I don't think you can apply for 10 and only install 5 either. The contract is signed based on the commissioning report (which includes the nameplate size) from the LDC. They do this to prevent people from gaming the system by installing a small system and then hooking a cheap source like hydro in parallel and getting the 80.2 cents for that when they should have gotten much less. They will be able to know how many kWh your system should be capable of producing and if your output is much above that (allowing for annual variations that other local systems would see too) you will put you contract in jeopardy.

Ralph Day
15th March 2011, 12:14
Hi Jason
I think I recall that roof mounting had to be on existing structures, not built specifically for pv mounting (who decides that? who knows).
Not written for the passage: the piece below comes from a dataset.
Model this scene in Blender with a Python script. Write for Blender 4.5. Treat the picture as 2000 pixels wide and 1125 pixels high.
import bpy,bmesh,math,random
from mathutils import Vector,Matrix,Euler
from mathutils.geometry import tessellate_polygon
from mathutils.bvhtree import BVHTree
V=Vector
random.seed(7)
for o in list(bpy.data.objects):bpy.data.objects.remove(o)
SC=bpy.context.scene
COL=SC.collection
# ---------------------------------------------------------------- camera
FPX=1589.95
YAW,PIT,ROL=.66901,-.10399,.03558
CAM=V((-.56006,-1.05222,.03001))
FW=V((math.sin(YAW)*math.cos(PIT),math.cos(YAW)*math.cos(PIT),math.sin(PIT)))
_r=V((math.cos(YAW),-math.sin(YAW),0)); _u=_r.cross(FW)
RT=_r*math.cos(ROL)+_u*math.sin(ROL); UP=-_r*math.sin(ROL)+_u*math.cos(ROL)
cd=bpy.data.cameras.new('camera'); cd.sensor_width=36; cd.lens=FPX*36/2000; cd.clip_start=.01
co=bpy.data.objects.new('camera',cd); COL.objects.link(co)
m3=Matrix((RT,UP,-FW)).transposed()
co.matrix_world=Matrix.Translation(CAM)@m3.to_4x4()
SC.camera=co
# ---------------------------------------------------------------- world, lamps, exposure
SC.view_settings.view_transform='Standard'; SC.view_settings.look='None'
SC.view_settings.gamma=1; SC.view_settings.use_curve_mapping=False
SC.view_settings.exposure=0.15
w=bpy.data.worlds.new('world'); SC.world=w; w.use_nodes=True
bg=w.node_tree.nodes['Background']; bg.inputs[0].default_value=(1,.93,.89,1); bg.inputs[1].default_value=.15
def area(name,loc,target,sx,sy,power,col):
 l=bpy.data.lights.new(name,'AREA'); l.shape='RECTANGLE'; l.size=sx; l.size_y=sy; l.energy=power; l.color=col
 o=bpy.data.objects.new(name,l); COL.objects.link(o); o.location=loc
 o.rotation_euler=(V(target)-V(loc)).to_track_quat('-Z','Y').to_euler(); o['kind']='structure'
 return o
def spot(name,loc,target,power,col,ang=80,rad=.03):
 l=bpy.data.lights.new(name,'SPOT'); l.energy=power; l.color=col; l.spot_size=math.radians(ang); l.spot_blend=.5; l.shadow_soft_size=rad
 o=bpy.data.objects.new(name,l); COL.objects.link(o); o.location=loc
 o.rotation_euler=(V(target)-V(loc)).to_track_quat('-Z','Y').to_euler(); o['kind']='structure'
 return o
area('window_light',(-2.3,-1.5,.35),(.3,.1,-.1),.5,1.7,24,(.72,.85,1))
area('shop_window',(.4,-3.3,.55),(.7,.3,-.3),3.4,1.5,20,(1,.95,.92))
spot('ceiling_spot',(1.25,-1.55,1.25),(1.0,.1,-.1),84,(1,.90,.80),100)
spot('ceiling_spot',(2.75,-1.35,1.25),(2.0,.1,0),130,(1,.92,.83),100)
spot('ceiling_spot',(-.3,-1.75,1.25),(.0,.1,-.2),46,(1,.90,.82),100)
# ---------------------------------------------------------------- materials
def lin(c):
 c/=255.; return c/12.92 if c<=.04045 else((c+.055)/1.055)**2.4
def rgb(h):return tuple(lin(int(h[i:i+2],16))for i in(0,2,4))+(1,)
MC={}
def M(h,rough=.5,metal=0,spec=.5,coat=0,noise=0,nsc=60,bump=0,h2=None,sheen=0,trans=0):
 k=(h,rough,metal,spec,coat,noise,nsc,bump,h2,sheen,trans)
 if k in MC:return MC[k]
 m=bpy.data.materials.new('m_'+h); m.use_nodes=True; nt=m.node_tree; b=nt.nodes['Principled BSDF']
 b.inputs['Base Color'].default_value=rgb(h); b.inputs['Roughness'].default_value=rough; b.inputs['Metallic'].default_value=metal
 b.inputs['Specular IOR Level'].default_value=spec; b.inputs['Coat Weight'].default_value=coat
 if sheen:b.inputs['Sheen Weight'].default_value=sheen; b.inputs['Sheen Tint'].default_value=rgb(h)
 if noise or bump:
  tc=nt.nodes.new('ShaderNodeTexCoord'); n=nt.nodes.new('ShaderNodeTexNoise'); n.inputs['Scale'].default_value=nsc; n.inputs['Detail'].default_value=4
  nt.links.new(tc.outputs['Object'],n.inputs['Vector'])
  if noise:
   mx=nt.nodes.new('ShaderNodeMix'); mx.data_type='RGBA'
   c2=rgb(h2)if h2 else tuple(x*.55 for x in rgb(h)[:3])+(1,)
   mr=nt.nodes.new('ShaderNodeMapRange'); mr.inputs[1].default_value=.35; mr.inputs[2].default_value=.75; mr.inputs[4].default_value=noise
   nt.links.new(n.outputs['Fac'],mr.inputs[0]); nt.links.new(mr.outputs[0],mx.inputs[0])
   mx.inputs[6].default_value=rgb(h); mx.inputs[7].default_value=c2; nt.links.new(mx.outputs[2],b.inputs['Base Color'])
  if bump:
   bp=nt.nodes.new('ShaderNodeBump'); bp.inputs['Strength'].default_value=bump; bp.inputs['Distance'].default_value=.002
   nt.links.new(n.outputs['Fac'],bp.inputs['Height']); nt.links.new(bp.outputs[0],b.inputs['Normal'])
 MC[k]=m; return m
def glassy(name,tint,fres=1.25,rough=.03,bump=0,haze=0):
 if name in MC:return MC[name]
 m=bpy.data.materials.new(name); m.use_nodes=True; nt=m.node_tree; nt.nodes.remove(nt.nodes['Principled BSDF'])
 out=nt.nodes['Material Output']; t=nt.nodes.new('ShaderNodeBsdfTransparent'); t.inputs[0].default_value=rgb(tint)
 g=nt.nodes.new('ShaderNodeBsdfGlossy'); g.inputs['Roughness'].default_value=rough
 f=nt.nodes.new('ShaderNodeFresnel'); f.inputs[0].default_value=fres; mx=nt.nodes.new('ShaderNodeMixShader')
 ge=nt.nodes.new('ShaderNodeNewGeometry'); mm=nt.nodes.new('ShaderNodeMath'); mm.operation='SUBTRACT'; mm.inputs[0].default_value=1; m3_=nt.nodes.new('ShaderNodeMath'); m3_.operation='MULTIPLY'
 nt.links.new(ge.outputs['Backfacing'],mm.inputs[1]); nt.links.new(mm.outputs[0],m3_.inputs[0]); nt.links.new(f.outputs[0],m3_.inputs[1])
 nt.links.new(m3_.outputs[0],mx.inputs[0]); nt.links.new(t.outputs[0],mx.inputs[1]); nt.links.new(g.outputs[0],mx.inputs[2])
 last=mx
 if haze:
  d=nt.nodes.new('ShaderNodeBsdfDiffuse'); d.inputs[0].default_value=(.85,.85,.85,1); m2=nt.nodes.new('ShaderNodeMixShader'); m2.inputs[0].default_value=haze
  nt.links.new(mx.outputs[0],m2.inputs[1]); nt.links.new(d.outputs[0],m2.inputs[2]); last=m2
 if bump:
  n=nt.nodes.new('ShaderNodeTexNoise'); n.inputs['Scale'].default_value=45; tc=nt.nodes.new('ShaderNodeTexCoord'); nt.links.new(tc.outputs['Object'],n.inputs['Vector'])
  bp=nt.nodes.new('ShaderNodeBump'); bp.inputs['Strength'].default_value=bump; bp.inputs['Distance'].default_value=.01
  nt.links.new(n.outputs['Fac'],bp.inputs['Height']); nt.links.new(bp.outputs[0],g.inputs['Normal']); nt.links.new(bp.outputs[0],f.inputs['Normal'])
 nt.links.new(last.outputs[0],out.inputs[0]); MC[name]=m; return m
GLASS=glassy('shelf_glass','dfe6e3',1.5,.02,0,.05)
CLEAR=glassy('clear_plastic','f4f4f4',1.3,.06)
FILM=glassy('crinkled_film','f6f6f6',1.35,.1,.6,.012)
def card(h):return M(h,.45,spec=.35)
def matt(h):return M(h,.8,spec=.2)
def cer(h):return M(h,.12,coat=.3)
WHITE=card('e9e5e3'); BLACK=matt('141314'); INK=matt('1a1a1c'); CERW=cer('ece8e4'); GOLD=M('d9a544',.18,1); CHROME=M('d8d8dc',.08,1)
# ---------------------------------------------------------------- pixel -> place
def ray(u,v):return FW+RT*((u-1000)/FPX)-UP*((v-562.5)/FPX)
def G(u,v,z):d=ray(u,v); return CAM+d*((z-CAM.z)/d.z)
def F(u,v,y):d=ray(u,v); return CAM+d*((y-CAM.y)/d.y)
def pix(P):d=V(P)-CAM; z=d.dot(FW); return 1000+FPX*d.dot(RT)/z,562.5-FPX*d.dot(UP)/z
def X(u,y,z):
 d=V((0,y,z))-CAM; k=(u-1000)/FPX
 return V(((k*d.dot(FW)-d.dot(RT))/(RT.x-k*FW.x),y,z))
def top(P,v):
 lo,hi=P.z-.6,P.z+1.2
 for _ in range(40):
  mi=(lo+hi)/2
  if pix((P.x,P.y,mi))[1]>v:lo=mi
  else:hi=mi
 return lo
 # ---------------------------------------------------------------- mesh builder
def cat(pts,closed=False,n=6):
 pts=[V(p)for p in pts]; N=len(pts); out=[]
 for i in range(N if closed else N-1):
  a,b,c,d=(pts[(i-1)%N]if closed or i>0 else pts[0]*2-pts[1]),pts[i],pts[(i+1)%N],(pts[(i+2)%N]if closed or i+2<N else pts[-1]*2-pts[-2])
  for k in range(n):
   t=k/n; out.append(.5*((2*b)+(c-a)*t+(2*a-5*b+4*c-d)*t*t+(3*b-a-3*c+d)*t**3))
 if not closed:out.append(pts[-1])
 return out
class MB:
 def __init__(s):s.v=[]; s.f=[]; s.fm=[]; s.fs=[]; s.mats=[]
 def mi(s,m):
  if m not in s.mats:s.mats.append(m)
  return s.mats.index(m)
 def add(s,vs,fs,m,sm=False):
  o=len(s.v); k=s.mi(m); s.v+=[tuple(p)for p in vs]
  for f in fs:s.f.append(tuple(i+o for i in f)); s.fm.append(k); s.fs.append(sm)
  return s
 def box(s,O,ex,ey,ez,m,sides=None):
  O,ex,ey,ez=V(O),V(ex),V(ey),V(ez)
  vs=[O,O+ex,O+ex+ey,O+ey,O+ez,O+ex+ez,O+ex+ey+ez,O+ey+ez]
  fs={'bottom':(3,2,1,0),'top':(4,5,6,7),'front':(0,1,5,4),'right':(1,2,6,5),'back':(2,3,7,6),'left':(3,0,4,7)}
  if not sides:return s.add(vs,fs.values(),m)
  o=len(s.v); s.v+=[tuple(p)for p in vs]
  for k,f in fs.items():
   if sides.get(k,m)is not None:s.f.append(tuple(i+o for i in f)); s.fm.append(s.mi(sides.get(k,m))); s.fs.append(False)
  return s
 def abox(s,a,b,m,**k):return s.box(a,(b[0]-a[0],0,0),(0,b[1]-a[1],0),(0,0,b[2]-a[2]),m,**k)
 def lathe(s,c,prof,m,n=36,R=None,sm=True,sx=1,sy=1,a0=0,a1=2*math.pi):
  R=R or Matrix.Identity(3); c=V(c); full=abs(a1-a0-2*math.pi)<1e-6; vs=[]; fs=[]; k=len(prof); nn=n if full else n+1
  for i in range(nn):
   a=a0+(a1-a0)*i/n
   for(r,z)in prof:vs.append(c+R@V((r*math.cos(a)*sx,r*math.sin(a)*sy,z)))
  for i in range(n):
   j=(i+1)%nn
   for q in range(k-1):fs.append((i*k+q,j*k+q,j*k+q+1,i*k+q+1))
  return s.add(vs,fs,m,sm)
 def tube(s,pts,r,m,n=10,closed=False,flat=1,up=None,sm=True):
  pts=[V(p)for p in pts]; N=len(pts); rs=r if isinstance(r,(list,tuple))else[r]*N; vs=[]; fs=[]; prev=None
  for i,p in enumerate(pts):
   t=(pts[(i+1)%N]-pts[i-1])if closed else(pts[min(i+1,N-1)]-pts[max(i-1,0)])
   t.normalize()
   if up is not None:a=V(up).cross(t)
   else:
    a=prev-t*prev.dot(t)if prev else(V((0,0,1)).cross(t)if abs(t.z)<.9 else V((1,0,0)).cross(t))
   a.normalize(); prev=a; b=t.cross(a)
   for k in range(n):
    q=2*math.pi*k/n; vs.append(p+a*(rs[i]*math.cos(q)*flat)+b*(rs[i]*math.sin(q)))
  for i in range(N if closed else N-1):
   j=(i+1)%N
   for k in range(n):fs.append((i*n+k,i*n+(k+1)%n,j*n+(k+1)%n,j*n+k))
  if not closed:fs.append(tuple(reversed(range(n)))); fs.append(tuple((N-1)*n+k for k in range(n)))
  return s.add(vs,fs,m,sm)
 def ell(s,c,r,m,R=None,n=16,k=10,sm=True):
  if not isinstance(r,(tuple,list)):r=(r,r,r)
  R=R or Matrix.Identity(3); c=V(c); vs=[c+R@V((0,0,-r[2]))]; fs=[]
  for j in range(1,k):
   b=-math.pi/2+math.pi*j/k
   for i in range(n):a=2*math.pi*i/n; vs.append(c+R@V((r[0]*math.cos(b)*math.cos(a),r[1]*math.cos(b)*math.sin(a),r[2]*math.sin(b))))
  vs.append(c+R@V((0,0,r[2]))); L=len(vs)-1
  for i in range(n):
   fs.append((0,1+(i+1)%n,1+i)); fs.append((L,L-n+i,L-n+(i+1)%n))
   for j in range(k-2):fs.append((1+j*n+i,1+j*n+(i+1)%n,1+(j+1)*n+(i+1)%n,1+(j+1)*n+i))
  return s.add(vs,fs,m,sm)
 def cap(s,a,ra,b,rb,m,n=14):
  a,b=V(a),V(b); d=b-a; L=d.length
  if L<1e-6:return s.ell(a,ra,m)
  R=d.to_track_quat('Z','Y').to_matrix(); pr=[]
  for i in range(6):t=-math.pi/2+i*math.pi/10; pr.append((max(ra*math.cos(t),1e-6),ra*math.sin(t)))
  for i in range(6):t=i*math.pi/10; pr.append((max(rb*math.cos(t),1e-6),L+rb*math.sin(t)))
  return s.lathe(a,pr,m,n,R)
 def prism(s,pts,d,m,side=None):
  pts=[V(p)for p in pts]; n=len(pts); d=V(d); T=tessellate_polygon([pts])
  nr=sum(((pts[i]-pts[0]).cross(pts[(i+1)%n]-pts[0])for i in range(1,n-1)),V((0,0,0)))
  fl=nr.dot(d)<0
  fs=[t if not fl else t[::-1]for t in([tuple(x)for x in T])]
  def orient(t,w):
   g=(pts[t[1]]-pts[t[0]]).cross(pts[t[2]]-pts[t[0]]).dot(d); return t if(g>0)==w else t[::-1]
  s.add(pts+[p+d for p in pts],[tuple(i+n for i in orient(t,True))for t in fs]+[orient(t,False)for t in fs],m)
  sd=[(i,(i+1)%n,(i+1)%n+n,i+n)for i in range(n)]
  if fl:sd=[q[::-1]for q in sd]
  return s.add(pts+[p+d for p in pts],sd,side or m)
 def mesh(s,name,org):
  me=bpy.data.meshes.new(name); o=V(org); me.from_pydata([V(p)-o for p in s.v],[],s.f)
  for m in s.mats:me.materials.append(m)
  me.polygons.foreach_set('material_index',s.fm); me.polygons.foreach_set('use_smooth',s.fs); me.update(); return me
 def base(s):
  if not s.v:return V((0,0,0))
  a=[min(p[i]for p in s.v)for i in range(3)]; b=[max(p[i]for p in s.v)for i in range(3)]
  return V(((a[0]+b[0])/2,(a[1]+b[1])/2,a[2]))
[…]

It's been over a year since I really paid attention to the application stipulations, but mounting on existing structures rings a bell.

Ralph

Dave Schwartz
15th March 2011, 12:48
The rule was that it had to be a structure that would otherwise have been built for non-microFIT purposes. It didn't have to be necessarily an existing structure but you couldn't just build something with 'a roof' solely for the purpose of supporting a roof-mounted system - otherwise it would be deemed just a fancy ground-mounting.

Rob Beckers
16th March 2011, 06:55
Jason, a garage is fine. As long as it's not just 4 poles and a roof. The MicroFIT rules have a little bit of definition in them on what can and cannot be used for rooftop solar, the essence is that it must have walls and a roof, and not be there solely to hold up solar modules.

MicroFIT does allow incremental projects, this is explicitly in the rules . The rules are a bit vague, and I don't know of anyone that has actually tried this though. My reading is that the new part (the incremental part) pays at the rate in effect when the contract gets extended to include it. In effect, they use a ratio of old vs. new to determine what part of generation to attribute to what rates.